I wouldn't imagine you can do much parallelisation with 2D PDEs. Interesting point about ADE actually though.Interesting to see that despite this you can get a full global calibration working in about 30s.But to be sure from my own experience, I think you also need to do something to the mean reversion speed of the OU process driving the stoch vol process, else it's pretty unstable to calibrate.Do you address this at all, or do you actually manage to calibrate with a constant mean reversion speed.For clarity, I'm referring to the usual exp(OU) process i.e.:dS/S = (r_d-r_f).dt + exp(alpha).sig(t,S).dWdalpha = -beta.alpha.dt + vov.dWand beta is the mrs I'm referring to.

QuoteBut to be sure from my own experience, I think you also need to do something to the mean reversion speed of the OU process driving the stoch vol process, else it's pretty unstable to calibrate.What's the issue? Is it the model data or numerics? AOS schemes (like ADE) can be parallelised (e.g. OMP parallel sections) but it seems in general that too many cache issues destroy any hope of a speedup. MOS schemes (e.g.

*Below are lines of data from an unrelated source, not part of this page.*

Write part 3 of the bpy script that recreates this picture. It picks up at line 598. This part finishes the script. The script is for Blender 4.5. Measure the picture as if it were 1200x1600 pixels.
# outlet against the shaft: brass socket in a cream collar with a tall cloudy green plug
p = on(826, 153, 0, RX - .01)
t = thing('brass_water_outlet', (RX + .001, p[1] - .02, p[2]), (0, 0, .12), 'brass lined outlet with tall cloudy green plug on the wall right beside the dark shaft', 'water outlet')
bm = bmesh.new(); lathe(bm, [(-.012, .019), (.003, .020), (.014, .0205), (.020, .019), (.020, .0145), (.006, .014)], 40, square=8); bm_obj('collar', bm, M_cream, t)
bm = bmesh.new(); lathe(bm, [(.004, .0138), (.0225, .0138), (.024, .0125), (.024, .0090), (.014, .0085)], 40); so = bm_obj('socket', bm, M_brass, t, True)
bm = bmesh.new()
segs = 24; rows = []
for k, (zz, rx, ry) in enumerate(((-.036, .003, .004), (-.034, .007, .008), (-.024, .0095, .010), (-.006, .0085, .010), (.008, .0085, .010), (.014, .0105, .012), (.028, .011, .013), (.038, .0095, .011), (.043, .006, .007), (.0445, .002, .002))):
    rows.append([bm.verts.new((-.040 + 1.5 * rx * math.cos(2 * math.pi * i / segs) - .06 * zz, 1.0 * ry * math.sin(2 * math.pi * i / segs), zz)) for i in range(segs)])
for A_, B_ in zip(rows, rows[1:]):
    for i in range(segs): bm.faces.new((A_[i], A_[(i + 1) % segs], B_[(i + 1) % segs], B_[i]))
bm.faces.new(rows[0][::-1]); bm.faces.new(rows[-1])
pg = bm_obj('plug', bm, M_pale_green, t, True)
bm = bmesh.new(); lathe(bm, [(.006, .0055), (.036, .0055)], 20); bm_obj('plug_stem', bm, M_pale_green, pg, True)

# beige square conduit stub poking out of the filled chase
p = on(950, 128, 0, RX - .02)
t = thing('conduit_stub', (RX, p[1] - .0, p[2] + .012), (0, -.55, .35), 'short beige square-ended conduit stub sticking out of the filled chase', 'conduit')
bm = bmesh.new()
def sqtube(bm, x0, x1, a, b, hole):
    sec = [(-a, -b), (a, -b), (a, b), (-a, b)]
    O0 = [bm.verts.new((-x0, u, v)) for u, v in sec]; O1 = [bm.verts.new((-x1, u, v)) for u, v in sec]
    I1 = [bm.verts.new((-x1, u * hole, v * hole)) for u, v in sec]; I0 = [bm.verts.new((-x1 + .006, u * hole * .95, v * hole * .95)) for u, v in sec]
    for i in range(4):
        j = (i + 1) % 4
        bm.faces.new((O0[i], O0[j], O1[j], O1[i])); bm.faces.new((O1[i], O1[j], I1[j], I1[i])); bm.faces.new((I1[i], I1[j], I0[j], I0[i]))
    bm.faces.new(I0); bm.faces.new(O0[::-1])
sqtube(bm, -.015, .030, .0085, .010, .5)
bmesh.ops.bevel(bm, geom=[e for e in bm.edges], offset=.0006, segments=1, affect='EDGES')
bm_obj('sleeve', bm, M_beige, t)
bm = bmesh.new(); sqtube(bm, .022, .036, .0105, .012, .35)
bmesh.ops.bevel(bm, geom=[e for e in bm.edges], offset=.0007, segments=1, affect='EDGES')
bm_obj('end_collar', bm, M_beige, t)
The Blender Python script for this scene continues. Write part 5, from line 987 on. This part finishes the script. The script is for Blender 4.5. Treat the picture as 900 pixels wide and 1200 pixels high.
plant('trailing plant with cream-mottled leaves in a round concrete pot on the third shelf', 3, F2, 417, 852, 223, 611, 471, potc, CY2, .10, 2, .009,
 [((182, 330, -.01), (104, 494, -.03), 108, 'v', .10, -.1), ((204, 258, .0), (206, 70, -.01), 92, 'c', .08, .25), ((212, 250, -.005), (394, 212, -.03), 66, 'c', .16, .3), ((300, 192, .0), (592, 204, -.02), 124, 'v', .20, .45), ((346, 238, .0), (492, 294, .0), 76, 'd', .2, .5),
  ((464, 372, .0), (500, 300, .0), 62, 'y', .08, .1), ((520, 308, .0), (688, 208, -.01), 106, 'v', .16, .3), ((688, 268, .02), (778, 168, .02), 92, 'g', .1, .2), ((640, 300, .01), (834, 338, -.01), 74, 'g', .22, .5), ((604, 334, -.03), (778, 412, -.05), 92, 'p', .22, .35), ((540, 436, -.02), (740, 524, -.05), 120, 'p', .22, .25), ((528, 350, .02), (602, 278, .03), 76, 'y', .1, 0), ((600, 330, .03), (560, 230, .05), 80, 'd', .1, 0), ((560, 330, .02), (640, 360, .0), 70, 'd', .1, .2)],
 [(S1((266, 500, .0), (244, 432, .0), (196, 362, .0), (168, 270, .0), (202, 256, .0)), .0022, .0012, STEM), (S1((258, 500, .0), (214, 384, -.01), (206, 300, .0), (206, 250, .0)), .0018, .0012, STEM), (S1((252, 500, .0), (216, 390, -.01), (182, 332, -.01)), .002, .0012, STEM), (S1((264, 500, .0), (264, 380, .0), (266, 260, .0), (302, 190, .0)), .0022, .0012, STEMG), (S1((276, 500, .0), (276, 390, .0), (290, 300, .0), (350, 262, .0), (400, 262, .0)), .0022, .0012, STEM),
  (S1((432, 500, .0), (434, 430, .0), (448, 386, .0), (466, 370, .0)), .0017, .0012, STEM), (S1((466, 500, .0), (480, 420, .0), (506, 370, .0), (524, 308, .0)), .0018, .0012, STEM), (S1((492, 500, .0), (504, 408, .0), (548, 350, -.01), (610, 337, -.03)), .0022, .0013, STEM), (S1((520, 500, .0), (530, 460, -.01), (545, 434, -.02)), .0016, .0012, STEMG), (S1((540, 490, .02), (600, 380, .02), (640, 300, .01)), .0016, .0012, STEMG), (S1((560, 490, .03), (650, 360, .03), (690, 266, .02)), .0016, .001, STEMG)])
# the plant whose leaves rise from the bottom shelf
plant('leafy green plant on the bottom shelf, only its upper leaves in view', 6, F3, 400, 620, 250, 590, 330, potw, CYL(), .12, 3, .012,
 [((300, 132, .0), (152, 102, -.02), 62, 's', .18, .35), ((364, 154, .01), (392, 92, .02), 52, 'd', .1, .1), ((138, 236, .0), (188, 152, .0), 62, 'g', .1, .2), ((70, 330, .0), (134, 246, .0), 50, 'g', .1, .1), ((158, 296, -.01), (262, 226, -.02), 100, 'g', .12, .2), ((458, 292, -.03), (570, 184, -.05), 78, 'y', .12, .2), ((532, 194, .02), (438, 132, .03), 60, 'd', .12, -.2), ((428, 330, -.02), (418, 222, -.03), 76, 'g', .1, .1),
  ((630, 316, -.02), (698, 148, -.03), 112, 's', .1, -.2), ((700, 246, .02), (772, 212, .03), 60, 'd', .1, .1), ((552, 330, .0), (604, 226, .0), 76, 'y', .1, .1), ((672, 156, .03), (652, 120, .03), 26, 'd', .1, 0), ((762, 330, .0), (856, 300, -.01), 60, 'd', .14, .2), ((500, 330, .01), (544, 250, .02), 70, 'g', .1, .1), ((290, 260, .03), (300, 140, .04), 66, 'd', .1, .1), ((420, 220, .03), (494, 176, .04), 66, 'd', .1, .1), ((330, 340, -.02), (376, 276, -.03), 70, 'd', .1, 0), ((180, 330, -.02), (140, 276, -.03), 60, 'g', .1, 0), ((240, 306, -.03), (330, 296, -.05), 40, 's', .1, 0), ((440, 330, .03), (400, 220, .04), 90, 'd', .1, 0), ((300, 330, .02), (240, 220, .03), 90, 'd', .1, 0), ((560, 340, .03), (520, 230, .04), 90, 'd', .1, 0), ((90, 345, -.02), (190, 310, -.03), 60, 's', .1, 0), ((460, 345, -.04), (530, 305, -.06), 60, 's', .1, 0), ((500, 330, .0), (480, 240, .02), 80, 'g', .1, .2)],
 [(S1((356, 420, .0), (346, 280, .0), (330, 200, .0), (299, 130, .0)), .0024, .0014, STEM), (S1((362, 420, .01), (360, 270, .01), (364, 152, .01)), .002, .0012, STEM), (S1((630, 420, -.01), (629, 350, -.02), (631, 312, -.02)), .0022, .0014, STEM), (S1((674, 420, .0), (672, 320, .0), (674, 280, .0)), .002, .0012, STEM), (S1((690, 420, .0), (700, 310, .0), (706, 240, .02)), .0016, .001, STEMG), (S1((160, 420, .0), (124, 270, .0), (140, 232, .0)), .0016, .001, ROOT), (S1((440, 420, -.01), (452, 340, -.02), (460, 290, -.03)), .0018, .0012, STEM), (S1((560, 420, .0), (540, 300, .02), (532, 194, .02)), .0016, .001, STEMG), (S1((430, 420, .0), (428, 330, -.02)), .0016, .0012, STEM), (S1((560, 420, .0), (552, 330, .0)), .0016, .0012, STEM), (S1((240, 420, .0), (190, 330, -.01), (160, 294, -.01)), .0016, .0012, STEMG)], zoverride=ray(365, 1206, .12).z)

ADI) are by definition sequential so a lot of effort might help, but I don't see how.

I suspect the problem is to with calibration, i.e. constant mrs is not consistent with a steep SABR vol-of-vol for instance... But I wonder if this is a problem others have enountered ?As for the brute-force approach described by kelang, is it what Bloomerg actually does ? Also, I suppose that in intra-day, not only you want to caqlibrate it a few times only, but you also want to compute "parameters risks" i.e. dvov/dstrangle, drho/driskreversal, etc... to make sure that your intra-day skew vega takes into account as well (otherwise your vega would be missing these, which could have a significant effect) .So instead of a one 30s calculation, it means probably up to 5 points x 10 buckets = 50 calculations (for all bucketed risks), which would take 25mns to run (sequentially). So besides parallelisation inside the calibration, I suppose you'd want to parallelise the corresponding bucketed risks' calibrations as well. All do-able of course, but seems a bit over-engineered. I wonder: is there some approximations that could be done basd on SABR for instance or what not to get to a very similar result, but without having to calibrate the mixed local stoch vol multiple times ?

There was some work on ADE and SABR here but I don't know what the latest developments are.

Sorry to bump this up, but anyone could kindly help me to find the paper mentioned in this thread? i.e., "stochastic local volatility" by Bloomberg, Tataru & Fisher?I am unlucky to find it through any search. Thank you for any hints!

The bigger question is "How to send the paper to you?". This puzzle needs a model to be solved, it seems. By the way, attaching the paper here will not be a good idea or is it ok? Not sure let me know.